How much does the suspended structure weigh? Is it within the realm of what could be lifted straight up by a large heavy lifting helicopter? If so either lift the thing up, cut the cables and then set it aside on the ground, or lift it to take the load off the cables just long enough for a crew to rush out and attach already prepared replacement cables.

Ian.M:
Its two orders of magnitude heavier than any helicopter can handle.  I suspect the next thing that will happen is that a demolition plan will be put forward, probably by dynamiting the ground anchors of the tower restraining cables, and the tower bases to trigger an inwards collapse.

coppercone2:
900 tons, you would need like 60 hinds lol

you would probobly need to build a temporary structure under it, I have my doubts even about cranes. thats why i suggested the 3d printed concrete tower

rdl:
There's still a lot of infrastructure there and the site is obviously ideal for a telescope of that type, why not just rebuild? Maybe the towers can be reused.

TerraHertz:

--- Quote from: David Hess on November 27, 2020, 09:43:20 pm ---The strands were broken from the two recent overload events.

--- End quote ---

Sorry for lack of a link, but somewhere in the various videos I've watched about this recently there was a short sequence of pictures of the cables, taken by drones.

They are a mess. Steel multi-stranded cables, several inches thick, in which there is a lot of internal rusting causing random bulges. The spreading of the strands causes uneven stress on the strands, and together with the corrosion, results in LOTS of broken strands. Many, many places where there are broken strands sticking out like hairs.

So when they say the entire structure could collapse at any time and it's too unsafe to work on, they don't mean the extra weight of workers could make it fall. They really mean it could go at any moment. It has no remaining redundancy, and strengths of the remaining cables are continually reducing due to corrosion and ongoing strand breaks.
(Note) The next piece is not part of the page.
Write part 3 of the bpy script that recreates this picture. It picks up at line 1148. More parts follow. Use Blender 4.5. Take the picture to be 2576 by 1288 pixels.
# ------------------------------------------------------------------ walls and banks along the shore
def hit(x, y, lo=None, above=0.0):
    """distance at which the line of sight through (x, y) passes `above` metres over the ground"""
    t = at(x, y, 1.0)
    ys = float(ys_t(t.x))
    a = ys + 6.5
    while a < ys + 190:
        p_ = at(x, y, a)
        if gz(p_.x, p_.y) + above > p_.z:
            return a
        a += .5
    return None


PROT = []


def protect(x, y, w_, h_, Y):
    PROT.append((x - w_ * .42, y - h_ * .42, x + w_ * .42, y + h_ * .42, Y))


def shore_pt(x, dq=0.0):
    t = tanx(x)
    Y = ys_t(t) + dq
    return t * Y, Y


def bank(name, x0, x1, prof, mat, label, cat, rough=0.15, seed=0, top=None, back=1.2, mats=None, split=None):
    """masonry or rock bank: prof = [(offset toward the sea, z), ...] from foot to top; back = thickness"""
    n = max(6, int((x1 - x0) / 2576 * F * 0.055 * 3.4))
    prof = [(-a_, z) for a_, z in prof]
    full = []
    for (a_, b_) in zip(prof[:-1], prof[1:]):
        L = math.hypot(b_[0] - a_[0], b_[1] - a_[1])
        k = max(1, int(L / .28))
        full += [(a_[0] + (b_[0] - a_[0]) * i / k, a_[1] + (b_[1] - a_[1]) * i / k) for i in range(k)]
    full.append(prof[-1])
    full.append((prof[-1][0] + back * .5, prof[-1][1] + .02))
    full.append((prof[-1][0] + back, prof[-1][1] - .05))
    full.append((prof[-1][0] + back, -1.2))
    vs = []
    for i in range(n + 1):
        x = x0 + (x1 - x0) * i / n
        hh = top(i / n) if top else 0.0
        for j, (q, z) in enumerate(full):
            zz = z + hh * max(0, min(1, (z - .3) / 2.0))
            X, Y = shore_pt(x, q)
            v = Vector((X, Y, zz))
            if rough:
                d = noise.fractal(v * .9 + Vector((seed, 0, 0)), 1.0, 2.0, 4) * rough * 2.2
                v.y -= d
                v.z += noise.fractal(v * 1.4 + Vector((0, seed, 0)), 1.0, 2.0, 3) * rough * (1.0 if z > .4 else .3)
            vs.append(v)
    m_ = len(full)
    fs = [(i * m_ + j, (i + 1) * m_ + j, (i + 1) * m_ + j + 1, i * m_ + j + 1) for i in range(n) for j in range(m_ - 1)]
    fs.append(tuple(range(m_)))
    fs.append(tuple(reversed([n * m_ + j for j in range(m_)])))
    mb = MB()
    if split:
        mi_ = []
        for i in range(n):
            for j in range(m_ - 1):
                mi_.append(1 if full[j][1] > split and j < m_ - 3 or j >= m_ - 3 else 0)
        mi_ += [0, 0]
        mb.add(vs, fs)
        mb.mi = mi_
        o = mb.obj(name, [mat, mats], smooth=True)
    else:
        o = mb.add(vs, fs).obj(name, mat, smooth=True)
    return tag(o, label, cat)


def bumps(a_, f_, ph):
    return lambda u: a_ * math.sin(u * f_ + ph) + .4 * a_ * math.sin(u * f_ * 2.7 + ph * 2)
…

The final failure mode would be completely unpredictable, but will likely involve huge cable whipping around, the antenna falling in some random arc, and the support towers falling over dragged by unbalanced cables. No one is going to go anywhere near it. No helicopters, no building an emergency support tower under the antenna, and even walking around under the dish meshwork is a death sport at the moment.

I'd think even controlled demolition by placing cutting charges on all the cables so they can be dropped in one go, would be an extremely dangerous job.